Of poetry, dead white men, and all that Jazz

A few years ago, the writer Bruce Wexler rose, apparently from a drunken slumber and declared poetry dead. [Poetry is Dead. Does Anybody Really Care? Newsweek, May 5, 2003]. The reaction to Wexler’s heresy was swift and furious. His dignity was assaulted by a million fatwas issued by the self-identified worshippers of poetry, proving Wexler’s point – that poetry is the only art form where the population of those who write it overwhelms the population of those who actually consume it. I disagree with Wexler. Poetry is not dead. And I think a more careful reading of Wexler would strongly suggest that he would agree with me. I do agree with Wexler on one point. Anyone can write a bad poem. That is the beauty of its art. But first we have to agree on what constitutes a bad poem.

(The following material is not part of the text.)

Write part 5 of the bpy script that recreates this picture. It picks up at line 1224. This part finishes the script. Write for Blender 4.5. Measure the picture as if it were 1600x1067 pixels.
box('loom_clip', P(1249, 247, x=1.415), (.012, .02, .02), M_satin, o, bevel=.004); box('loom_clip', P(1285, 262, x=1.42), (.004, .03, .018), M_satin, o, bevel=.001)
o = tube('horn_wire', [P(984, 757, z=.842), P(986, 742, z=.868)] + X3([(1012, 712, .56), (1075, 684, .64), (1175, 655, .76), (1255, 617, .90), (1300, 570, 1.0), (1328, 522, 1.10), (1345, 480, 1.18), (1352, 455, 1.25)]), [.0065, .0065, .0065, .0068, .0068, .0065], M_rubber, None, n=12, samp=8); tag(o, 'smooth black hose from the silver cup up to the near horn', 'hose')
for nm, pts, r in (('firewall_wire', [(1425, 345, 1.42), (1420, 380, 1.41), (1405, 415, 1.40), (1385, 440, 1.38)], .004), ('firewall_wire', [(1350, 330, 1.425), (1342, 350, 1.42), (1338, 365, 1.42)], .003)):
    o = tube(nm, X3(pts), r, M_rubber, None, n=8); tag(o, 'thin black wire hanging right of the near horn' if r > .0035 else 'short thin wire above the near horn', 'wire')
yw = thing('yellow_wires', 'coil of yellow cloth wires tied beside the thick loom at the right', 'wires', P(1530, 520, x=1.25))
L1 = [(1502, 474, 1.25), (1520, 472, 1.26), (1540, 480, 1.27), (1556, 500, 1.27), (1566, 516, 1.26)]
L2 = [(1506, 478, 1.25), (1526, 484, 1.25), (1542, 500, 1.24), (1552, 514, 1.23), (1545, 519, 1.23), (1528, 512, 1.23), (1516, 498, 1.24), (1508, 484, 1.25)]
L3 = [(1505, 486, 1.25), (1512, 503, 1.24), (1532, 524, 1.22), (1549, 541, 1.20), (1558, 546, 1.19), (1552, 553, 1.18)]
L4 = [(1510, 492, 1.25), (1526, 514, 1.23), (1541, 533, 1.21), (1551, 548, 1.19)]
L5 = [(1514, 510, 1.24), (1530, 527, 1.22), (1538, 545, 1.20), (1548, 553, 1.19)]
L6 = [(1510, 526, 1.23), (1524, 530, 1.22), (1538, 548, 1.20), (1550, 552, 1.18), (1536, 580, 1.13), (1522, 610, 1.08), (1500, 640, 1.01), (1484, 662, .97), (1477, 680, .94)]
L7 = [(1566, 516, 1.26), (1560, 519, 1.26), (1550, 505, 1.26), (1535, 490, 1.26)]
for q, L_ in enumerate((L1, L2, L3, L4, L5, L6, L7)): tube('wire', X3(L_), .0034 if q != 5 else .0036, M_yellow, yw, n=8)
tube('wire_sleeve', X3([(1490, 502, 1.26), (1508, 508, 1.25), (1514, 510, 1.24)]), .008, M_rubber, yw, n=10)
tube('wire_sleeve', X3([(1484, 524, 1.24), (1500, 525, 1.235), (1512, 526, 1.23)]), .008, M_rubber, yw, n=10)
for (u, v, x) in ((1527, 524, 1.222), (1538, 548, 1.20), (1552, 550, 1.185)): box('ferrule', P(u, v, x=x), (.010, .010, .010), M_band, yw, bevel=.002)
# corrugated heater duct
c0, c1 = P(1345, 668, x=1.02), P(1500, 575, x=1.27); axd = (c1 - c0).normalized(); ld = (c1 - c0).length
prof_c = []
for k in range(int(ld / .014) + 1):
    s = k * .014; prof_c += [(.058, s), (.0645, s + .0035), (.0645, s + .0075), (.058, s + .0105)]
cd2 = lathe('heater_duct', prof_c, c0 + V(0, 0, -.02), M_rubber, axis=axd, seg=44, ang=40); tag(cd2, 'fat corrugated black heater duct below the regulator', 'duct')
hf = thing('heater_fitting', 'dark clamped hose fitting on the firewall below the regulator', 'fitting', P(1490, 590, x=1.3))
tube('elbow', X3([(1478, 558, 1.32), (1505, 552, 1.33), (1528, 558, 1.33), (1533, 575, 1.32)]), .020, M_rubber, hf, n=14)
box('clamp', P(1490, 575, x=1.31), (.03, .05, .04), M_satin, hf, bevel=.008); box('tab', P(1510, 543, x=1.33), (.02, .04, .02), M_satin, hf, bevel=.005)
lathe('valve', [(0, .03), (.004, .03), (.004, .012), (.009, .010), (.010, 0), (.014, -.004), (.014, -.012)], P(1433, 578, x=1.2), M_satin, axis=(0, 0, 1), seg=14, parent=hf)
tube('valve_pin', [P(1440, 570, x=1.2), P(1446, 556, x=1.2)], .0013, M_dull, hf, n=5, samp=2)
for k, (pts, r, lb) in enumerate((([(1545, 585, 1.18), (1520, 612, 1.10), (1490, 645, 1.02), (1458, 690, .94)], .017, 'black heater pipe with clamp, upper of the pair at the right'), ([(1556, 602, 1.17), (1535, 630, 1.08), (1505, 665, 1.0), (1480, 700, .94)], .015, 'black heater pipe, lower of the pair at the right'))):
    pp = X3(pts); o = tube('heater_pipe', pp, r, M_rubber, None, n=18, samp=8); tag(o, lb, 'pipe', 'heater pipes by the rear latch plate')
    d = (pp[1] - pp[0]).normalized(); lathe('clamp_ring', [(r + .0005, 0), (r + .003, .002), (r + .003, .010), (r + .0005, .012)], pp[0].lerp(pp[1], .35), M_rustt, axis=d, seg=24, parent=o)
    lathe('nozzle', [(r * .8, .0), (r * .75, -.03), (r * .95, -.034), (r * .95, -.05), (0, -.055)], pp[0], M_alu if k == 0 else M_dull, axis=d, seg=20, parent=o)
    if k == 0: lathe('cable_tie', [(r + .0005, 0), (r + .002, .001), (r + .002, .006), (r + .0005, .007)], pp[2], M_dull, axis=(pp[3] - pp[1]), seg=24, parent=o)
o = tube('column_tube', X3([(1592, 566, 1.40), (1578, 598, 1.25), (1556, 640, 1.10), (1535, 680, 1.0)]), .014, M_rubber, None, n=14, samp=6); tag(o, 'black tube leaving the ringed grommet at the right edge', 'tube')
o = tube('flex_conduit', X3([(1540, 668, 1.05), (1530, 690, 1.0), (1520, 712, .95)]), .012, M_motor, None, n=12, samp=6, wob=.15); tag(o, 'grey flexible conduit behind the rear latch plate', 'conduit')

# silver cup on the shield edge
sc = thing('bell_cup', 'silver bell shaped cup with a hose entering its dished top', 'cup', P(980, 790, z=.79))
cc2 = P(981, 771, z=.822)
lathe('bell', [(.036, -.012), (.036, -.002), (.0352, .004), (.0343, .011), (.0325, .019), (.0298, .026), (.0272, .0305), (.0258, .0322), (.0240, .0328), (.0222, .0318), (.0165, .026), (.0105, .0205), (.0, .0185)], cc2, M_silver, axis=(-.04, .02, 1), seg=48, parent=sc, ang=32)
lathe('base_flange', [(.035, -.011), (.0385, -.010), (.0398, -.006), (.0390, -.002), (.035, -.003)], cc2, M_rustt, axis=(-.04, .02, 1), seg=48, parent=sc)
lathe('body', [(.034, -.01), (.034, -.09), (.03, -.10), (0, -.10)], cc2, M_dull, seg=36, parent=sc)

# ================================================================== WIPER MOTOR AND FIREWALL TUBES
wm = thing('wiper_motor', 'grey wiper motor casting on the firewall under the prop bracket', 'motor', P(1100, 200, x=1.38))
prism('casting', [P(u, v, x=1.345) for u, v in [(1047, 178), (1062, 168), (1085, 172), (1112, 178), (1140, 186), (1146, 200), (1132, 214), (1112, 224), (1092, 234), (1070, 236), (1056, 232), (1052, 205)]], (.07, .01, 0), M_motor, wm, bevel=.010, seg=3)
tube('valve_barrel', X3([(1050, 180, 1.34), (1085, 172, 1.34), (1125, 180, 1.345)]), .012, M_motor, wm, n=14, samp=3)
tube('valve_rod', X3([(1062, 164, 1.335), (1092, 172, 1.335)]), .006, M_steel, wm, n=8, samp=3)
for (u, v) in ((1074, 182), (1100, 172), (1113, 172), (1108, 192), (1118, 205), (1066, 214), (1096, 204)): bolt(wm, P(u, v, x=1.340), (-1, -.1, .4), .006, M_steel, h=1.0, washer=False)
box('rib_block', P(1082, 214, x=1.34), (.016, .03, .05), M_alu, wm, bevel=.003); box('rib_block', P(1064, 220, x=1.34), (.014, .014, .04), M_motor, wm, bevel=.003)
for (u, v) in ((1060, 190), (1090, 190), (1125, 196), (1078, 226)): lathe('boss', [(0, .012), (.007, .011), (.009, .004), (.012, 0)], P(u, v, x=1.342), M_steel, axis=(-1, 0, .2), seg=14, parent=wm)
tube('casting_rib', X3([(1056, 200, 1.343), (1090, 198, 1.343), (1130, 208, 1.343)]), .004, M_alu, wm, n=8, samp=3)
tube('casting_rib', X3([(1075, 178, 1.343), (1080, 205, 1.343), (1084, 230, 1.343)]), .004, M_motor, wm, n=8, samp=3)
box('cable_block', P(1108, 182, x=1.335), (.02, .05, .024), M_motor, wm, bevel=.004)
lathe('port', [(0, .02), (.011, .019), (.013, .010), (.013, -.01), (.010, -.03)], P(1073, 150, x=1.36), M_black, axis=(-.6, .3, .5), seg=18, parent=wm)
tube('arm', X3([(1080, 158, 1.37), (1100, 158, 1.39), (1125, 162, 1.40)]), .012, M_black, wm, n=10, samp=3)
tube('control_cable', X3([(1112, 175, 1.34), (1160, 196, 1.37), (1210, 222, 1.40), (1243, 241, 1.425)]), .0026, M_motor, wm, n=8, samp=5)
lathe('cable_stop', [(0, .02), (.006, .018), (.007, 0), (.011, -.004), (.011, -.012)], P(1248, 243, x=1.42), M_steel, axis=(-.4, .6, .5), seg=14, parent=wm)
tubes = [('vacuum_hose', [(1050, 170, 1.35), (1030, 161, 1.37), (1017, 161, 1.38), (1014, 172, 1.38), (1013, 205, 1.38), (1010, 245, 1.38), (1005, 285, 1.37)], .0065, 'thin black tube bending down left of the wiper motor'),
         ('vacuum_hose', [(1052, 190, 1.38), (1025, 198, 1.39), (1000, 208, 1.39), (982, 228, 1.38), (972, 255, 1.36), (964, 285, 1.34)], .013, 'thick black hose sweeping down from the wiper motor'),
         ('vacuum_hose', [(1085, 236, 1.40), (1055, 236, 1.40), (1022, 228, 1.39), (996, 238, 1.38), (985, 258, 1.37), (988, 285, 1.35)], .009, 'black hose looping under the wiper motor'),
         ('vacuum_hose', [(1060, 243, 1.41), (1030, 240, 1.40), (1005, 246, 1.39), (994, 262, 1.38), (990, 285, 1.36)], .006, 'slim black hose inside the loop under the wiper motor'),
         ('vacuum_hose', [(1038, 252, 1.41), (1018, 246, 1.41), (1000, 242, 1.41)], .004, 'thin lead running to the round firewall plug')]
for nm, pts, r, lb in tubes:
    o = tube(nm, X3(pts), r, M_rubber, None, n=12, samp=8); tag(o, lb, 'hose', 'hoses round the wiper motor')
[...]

At one end of the spectrum, you have the purists who would dismiss any poem that does not meet established standards of literary expression, and then at the other end, you have those who say, to hell with rules. There ought to be a happy medium. So, who is a poet in today’s world? I propose that the poets who live on in our hearts and minds are those who have, using the tricks of the ancients, adapted their medium to effectively communicate the word.  This last point is extremely important. Poets are indeed priests. As buglers of joy and of doom, they have to fashion out crisp messages to the people in the language that the people understand. In Africa, today’s poets stand the risk of closing the barn door after the flight of doom, because they are too busy waxing their messages into the rigor mortis of what Chinweizu would call obscurantism.

Our poets and thinkers must seek to use their gifts to make a difference in our societies. Our poetry should offer perspectives that are rooted deep in the fragrance of the land of our ancestors. We go back to the earth when we are stressed; we look back to the past for succor, when our present condition does not carry us back to the warmth of our mother’s hearth. But there is a danger in imagining that this is reality. For the average consumer does not understand these details. The average reader does not understand why there must be a formula; why there must be a set way to write poetry. Who makes these decisions? One sees a lot of insightful critiques that echo the works of Western writers but one is constrained to ask” Why would Western values be necessarily relevant to the way we tell our stories, the way we sing our songs? Has anyone ever attempted to create our own rules of engagement using the robust body of work that is out there? And how do we know that Western writers like TS Eliot were thinking of us as they wove complex thoughts into elaborate structures that were obviously bound to their own ancestral lands?

We are back to divining the difference between poetry and unadulterated drivel. I propose that the consumer is the ultimate arbiter of what is good poetry and what is painful to the eyes. But I miss the haunting lyricism and imagery of poets like the late great Okogbule Wonodi. Hear him sing to me:

But we have poured more wine
than the gods can drink
more than the soil can drink
and have become outcasts
dispersing the fishes
for which the baskets are laid
and the fisherman did not like us.

[Okogbule Wonodi, Icheke: IV]

Was Wonodi a bad poet? I would never know. Who cares? I hope that there are many more “bad poets” where he came from. Freed from the stifling confines of classrooms, I have taught myself to only pay for that which my heart seeks. I read the new poets and I am comforted by the kind of chants that used to make me jump on a coffee table and dance to the courage of my ancestor’s spirits. We come from a land of simple people who hide deep meanings inside simple words. One has to listen carefully to our people to get the insult or the accolade. I look for those kinds of poems to enjoy. The critic must not breathe on every piece that calls itself “poetry.” Some things are best left alone. If a poem turns out to be what the acerbic reviewer Randall Jarrell once referred to as giving “the impression of having been written on a typewriter by a typewriter,” I will simply move on quietly to a more worthy pursuit. Life is too short to be miserable. Poetry is not dead; it just needs re-packaging.

2 thoughts on “Of poetry, dead white men, and all that Jazz”

  1. Ikhide, you made a point. But is it not time to see how we can develop an enduring African theoretical construct for our poetry which I believe we don’t have now. Then I think the reason why we have ‘bad’ poetry just like we have ‘disheartening’ music is that we ape foreign ways at every moment.